• **Aim of the exercise**:
Only the lines holding the string "More" are needed. Copy each one.

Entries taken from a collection
* * * *

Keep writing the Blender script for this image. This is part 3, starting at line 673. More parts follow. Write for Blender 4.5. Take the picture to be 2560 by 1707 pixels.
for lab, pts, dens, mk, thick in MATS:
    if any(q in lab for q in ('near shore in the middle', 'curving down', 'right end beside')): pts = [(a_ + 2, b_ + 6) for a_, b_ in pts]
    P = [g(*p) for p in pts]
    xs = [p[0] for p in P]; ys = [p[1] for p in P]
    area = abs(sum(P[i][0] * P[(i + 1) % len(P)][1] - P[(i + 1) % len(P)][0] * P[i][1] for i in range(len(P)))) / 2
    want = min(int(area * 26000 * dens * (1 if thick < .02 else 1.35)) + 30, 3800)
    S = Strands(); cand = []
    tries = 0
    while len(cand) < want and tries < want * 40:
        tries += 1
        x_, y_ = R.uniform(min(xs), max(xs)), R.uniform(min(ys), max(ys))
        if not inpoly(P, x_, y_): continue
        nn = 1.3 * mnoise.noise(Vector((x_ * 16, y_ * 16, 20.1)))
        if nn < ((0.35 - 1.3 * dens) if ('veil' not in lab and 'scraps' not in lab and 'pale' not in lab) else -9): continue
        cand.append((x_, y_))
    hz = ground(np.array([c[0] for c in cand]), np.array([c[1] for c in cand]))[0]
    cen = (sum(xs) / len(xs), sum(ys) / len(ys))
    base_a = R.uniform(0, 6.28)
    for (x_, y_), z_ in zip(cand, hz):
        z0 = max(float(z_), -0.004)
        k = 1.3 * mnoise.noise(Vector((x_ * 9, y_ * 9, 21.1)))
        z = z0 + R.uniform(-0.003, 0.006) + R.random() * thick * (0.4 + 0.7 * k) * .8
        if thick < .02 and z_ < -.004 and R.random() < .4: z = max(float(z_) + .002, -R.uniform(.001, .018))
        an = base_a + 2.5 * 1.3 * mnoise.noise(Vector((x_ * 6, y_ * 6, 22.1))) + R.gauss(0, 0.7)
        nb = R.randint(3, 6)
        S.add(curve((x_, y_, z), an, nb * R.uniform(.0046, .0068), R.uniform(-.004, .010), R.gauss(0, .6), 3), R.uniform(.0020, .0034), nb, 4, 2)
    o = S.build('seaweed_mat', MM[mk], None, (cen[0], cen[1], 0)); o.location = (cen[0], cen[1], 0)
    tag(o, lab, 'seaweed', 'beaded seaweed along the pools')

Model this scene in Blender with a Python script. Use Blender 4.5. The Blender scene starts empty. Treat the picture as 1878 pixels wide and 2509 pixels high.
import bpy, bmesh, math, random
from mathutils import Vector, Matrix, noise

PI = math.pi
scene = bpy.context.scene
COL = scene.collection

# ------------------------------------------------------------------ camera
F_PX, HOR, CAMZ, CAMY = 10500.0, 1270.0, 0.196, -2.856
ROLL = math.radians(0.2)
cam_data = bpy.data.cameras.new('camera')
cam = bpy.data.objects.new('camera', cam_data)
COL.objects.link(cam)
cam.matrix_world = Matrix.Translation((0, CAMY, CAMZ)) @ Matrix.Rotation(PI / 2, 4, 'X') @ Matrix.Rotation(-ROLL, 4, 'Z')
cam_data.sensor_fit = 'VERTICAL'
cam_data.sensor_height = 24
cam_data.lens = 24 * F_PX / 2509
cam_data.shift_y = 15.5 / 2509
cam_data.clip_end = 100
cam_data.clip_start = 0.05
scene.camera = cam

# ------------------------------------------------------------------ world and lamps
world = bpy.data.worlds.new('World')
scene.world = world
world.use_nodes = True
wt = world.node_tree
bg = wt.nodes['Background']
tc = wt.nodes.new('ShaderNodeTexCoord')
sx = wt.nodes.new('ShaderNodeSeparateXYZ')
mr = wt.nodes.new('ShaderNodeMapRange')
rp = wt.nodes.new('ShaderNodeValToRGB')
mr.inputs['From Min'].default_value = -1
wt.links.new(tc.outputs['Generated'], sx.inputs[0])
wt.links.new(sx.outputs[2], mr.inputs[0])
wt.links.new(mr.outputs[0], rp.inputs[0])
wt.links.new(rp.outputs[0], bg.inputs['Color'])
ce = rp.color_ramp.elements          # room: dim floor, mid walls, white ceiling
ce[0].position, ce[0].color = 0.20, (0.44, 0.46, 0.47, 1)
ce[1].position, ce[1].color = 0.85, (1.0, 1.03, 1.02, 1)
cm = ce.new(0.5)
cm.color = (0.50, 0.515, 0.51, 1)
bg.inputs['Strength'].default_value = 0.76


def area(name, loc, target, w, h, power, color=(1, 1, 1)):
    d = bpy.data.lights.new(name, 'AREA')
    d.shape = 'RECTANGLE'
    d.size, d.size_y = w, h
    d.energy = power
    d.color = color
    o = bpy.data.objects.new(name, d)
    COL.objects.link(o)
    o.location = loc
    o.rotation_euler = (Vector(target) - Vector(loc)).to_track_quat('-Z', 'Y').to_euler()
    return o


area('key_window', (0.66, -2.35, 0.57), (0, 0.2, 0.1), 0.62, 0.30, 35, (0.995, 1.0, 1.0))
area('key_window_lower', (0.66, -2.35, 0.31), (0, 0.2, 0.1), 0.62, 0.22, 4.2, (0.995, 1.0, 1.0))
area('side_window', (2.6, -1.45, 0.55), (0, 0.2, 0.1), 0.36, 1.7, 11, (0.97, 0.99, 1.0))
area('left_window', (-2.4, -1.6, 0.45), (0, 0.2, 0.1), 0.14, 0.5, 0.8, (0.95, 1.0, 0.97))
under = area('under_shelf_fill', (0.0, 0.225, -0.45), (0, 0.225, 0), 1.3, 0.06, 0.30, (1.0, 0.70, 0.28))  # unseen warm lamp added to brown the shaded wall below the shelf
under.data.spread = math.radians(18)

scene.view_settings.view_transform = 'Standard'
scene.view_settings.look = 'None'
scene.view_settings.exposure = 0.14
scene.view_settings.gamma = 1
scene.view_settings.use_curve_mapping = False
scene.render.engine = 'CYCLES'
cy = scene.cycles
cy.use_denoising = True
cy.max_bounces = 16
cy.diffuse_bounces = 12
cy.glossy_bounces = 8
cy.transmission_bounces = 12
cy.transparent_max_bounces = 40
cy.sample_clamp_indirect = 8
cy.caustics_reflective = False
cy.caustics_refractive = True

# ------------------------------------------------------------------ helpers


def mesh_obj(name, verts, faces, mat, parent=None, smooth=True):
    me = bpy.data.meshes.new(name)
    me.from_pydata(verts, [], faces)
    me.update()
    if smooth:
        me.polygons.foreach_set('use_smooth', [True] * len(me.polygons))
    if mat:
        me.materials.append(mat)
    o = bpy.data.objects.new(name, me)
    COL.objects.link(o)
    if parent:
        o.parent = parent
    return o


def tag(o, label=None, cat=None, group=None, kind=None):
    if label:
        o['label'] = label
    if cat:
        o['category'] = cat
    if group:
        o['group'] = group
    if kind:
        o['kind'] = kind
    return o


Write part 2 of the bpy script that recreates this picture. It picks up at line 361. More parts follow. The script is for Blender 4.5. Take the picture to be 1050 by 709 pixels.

* * * *

• **Solution below**:
Keep writing the Blender script for this image. This is part 3, starting at line 673. More parts follow. Write for Blender 4.5. Take the picture to be 2560 by 1707 pixels.
Write part 2 of the bpy script that recreates this picture. It picks up at line 361. More parts follow. The script is for Blender 4.5. Take the picture to be 1050 by 709 pixels.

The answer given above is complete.